BEN, SEN 'BİZ' YA DA HİÇ
“Sürekli aynı soruyu soruyorum” demiştim; sürekli de aynı cevabı yazıyorum; yazmaya da devam edeceğim: Kürt Sorunu bir demokrasi sorunudur. “Toplumu oluşturan tüm heterojenliklerin, toplumu oluşturan farklı sınıfların, kesimlerin, grupların; gençlerin, kadınların, işçilerin, işsizlerin, orta sınıfın; sosyalistlerin, liberallerin, milliyetçilerin, muhafazakârların, cumhuriyetçilerin… konuşmadıkları, örgütlenmedikleri, daha da doğrusu konuşmaya, düşünmeye korktukları; konuşmalarının ve örgütlenmelerinin olası bedellerini hesap etmekte bile zorlandıkları bir ülkede” hiçbir sorun çözülemez. “Toplum, halk, onun her bir unsuru, kesimi ne düşünür; çözüm sürecinden ne bekler, nasıl bir çözüm süreci tahayyül eder, neyden çekinir, neye cesaret edebilir, neyi ister bilmeden; halkın bizzat kendisi konuşmadan, halkın bizzat kendisi söylemeden, eteklerindeki taşları dökmeden, düşündüklerini karnından değil ağzından, özgürce ifade etmeye başlamadan Kürt Sorunu çözülmedi, çözülmez; çözülmeyecektir de.”
“Çünkü düşünce özgürlüğü yoksa, örgütlenme özgürlüğü yoksa, bu özgürlükleri garanti altına alacak bir hukukî iklim yoksa, özetle demokrasi yoksa bir sorunu çözmek için yola revan olduklarını söyleyen kâğıttan kahramanlar ya yalan söylüyorlardır ya da bizi kandırıyorlardır.
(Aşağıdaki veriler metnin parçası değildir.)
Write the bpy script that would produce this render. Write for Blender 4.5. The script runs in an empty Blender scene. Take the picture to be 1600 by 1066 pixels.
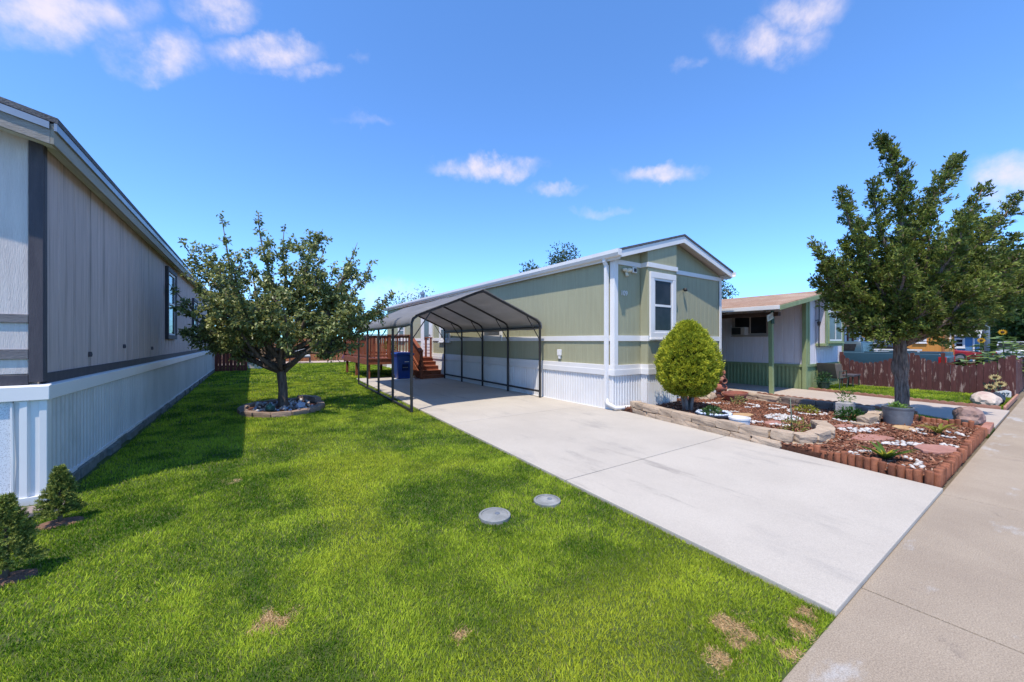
import bpy, bmesh, math, random
import numpy as np
from mathutils import Vector, Matrix

scene = bpy.context.scene
C = scene.collection
rad = math.radians
random.seed(7)
NP = np.random.default_rng(11)

# ------------------------------------------------------------------ camera
YAW = math.atan(405 / 595)                 # view direction, clockwise from +Y
cam = bpy.data.cameras.new('camera')
cam.sensor_width = 36.0
cam.lens = 36.0 * 595 / 1600
cam.clip_start = 0.05
cam.clip_end = 2000
camo = bpy.data.objects.new('camera', cam)
C.objects.link(camo)
camo.location = (0, 0, 1.5)
camo.rotation_euler = (rad(90), 0, -YAW)
scene.camera = camo

# ------------------------------------------------------------------ sky, sun, exposure
SUN_EL, SUN_AZ = 65.5, 238.0               # azimuth clockwise from +Y
world = bpy.data.worlds.new('World')
scene.world = world
world.use_nodes = True
wn = world.node_tree
wn.nodes.clear()


def wnode(t, **kw):
    n = wn.nodes.new(t)
    for k, v in kw.items():
        setattr(n, k, v)
    return n


def wmath(op, a, b=None, clamp=False):
    n = wnode('ShaderNodeMath', operation=op)
    n.use_clamp = clamp
    for i, x in enumerate((a, b)):
        if x is None:
            continue
        if isinstance(x, (int, float)):
            n.inputs[i].default_value = x
        else:
            wn.links.new(x, n.inputs[i])
    return n.outputs[0]


sky = wnode('ShaderNodeTexSky', sky_type='NISHITA')
sky.sun_disc = False
sky.sun_elevation = rad(SUN_EL)
sky.sun_rotation = rad(SUN_AZ)
sky.altitude = 1600
sky.air_density = 1.0
sky.dust_density = 0.1
sky.ozone_density = 1.3
hs = wnode('ShaderNodeHueSaturation')
hs.inputs['Hue'].default_value = 0.502
hs.inputs['Saturation'].default_value = 1.2
hs.inputs['Value'].default_value = 1.12
wn.links.new(sky.outputs[0], hs.inputs['Color'])
tc = wnode('ShaderNodeTexCoord')
nrm = wnode('ShaderNodeVectorMath', operation='NORMALIZE')
wn.links.new(tc.outputs['Generated'], nrm.inputs[0])
sep = wnode('ShaderNodeSeparateXYZ')
wn.links.new(nrm.outputs[0], sep.inputs[0])
az = wmath('MULTIPLY', wmath('ARCTAN2', sep.outputs[0], sep.outputs[1]), 180 / math.pi)
el = wmath('MULTIPLY', wmath('ARCSINE', sep.outputs[2]), 180 / math.pi)
dn = wnode('ShaderNodeTexNoise')
dn.inputs['Scale'].default_value = 14.0
dn.inputs['Detail'].default_value = 5.0
dn.inputs['Roughness'].default_value = 0.58
wn.links.new(nrm.outputs[0], dn.inputs['Vector'])
dsep = wnode('ShaderNodeSeparateColor')
wn.links.new(dn.outputs['Color'], dsep.inputs[0])
az2 = wmath('ADD', az, wmath('MULTIPLY', wmath('SUBTRACT', dsep.outputs[0], 0.5), 5.0))
el2 = wmath('ADD', el, wmath('MULTIPLY', wmath('SUBTRACT', dsep.outputs[1], 0.5), 4.5))
CLOUDS = [(-16, 28.6, 9, 3.4, 1), (-8.6, 28.8, 5, 2.6, 1), (-2.9, 34.6, 4.6, 2.6, 1), (1.5, 32.2, 7.5, 2.0, 1), (6, 31.8, 5, 1.2, .8),
          (12.7, 34.5, 1.6, .7, .45), (30.4, 24.3, 10, 1.9, 1), (41, 21.7, 5.2, 1.2, .75), (55, 22.3, 6.5, 1.5, .85),
          (13.1, 28.6, 4.6, .8, .4), (47.5, 18.2, 5, .9, .5), (68.0, 33.0, 7.4, 2.4, 1), (71.5, 34.8, 5.2, 2.8, 1),
          (59.4, 33.2, 2.4, .9, .5), (87, 14.6, 3.6, 2.8, 1), (17.4, 7.0, 9, 2.6, .6), (-2, 6.5, 9, 2, .5), (95, 18, 8, 2.6, .9)]
crng = random.Random(3)
for k in range(16):                        # the same fair-weather clouds all round
    CLOUDS.append((crng.uniform(100, 335), crng.uniform(8, 45), crng.uniform(4, 9), crng.uniform(1.0, 2.4), crng.uniform(.5, 1)))
CLOUDS += [(40, 55, 9, 2, .8), (-20, 60, 8, 2, .8), (110, 58, 10, 2, .8)]
acc = None
for (a0, e0, w, h, s) in CLOUDS:
    if a0 > 180:
        a0 -= 360
    dx = wmath('MULTIPLY', wmath('SUBTRACT', az2, a0), 1 / w)
    th_ = rad(a0) - YAW
    if abs(math.cos(th_)) > .3:            # clouds lie in flat layers: their tops run level, not along a circle of equal height
        sl_ = -math.tan(rad(e0)) * math.tan(th_) / (1 + math.tan(rad(e0)) ** 2)
    else:
        sl_ = 0.0
    el3 = wmath('SUBTRACT', el2, wmath('MULTIPLY', wmath('SUBTRACT', az, a0), sl_))
    dy = wmath('MULTIPLY', wmath('SUBTRACT', el3, e0), 1 / h)
    q = wmath('ADD', wmath('MULTIPLY', dx, dx), wmath('MULTIPLY', dy, dy))
    b = wmath('MULTIPLY', wmath('SUBTRACT', 1.0, q, True), s)
    acc = b if acc is None else wmath('MAXIMUM', acc, b)
fn = wnode('ShaderNodeTexNoise')
fn.inputs['Scale'].default_value = 16.0
fn.inputs['Detail'].default_value = 6.0
fn.inputs['Roughness'].default_value = 0.6
wn.links.new(nrm.outputs[0], fn.inputs['Vector'])
dens = wmath('MULTIPLY', acc, wmath('ADD', -0.65, wmath('MULTIPLY', fn.outputs['Fac'], 3.0)))
mr = wnode('ShaderNodeMapRange', interpolation_type='SMOOTHSTEP')
mr.inputs['From Min'].default_value = 0.02
mr.inputs['From Max'].default_value = 1.5
mr.inputs['To Max'].default_value = 0.9
wn.links.new(dens, mr.inputs['Value'])
cmix = wnode('ShaderNodeMix', data_type='RGBA')
wn.links.new(mr.outputs[0], cmix.inputs['Factor'])
# film-like shoulder: the pale band near the horizon rolls off instead of clipping
ssep = wnode('ShaderNodeSeparateColor')
wn.links.new(hs.outputs[0], ssep.inputs[0])
scmb = wnode('ShaderNodeCombineColor')
for i_, k_ in enumerate((3.4, 14.0, 400.0)):
    wn.links.new(wmath('DIVIDE', ssep.outputs[i_], wmath('ADD', 1.0, wmath('MULTIPLY', ssep.outputs[i_], 1 / k_))), scmb.inputs[i_])
wn.links.new(scmb.outputs[0], cmix.inputs['A'])
cmix.inputs['B'].default_value = (3.3, 3.0, 3.35, 1)
bg = wnode('ShaderNodeBackground')
bg.inputs['Strength'].default_value = 0.15
wn.links.new(cmix.outputs['Result'], bg.inputs['Color'])
wo = wnode('ShaderNodeOutputWorld')
wn.links.new(bg.outputs[0], wo.inputs['Surface'])

sun = bpy.data.lights.new('sun', 'SUN')
sun.energy = 2.75
sun.angle = rad(0.53)
sun.color = (1.0, 0.92, 0.79)
suno = bpy.data.objects.new('sun', sun)
C.objects.link(suno)
suno.location = (-20, -10, 40)
_a = rad(SUN_AZ)
_t = Vector((-math.sin(_a) * math.cos(rad(SUN_EL)), -math.cos(_a) * math.cos(rad(SUN_EL)), -math.sin(rad(SUN_EL))))
suno.rotation_euler = _t.to_track_quat('-Z', 'Y').to_euler()

vs = scene.view_settings
vs.view_transform = 'Standard'
vs.look = 'None'
vs.gamma = 1.0
vs.exposure = 1.0
vs.use_curve_mapping = False


# ------------------------------------------------------------------ helpers
def S(h):
    h = h.lstrip('#')
    o = []
    for i in (0, 2, 4):
        c = int(h[i:i + 2], 16) / 255
        o.append(c / 12.92 if c <= .04045 else ((c + .055) / 1.055) ** 2.4)
    return tuple(o)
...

Üçüncü bir yol asla, kat’a yok.”
Yine, yine söylemek istiyorum ki eğer Kürt Sorunu bir gün aşılacaksa; bir gün gelip de siyasal alandan/olandan tarihe, tarihin alanına havale edilecekse, edilebilecekse; bir gün gelip toplumsal barış sağlanabilecekse, bu konuda siyasi liderlere tek bir görev düşmekte: Toplumun önünü açmak, bunun için gerekli kurumsal/yasal düzenlemeleri yapmak ve çenelerini kapalı tutmak.
"Kürt Sorunu’nun çözümünde özne, fail, toplumun kendisi olacaksa bunu sırtını çoğulluğun meşruiyetine dayayarak gerçekleştirecektir. Çoğulluk meşru değilse, çoğunluk buyuracaktır. Ya çoğulluğun zenginliğine dayanacağız ya da çoğunluğun adına konuşanların densizliğine katlanmaya devam edeceğiz."
Haydi bu haftayı da -değişiklik olsun- Kısakürek ile bitirelim (bir) “Fikrin ne fahişesi oldum, ne zamparası!/ Bir vicdanın, bilemem, kaçtır hava parası?/ Evet, kafam çatlıyor, gûya ulvî hastalık;/ Bendedir, duymadığı dertlerle kalabalık.” (Muhasebe).
Yazmış mıydım, unuttum. Kürt Sorunu’nun faili de benim mef’ulü de; mağduru da, madunu da. Kürt Sorunu’nun da, çözümünün de tek öznesi “ben”im, “sen”sin, “biz”iz. Ya “biz” konuşacağız, çözeceğiz ya da aylak bakkallara kantar taşımaya devam edeceğiz.
Keyifli günler…
NOTLAR:
(1) “Ulan öküz Anadolulu! Sizin milliyetçilikle, komünizm ile ne işiniz var? Milliyetçilik lâzımsa bunu biz yaparız. Komünizm gerekirse onu da biz getiririz. Sizin iki vazifeniz var: Birincisi, çiftçilik yapıp mahsul yetiştirmek. İkincisi, askere çağırdığımızda askere gelmek.” sözünü dönemin Ankara Valisi (ve Belediye Başkanı) Nevzat Tandoğan’ın 1944'te Irkçılık-Turancılık Davası’nda sanık olarak yargılanan Osman Yüksel Serdengeçti'ye sarf ettiği rivayet olunur.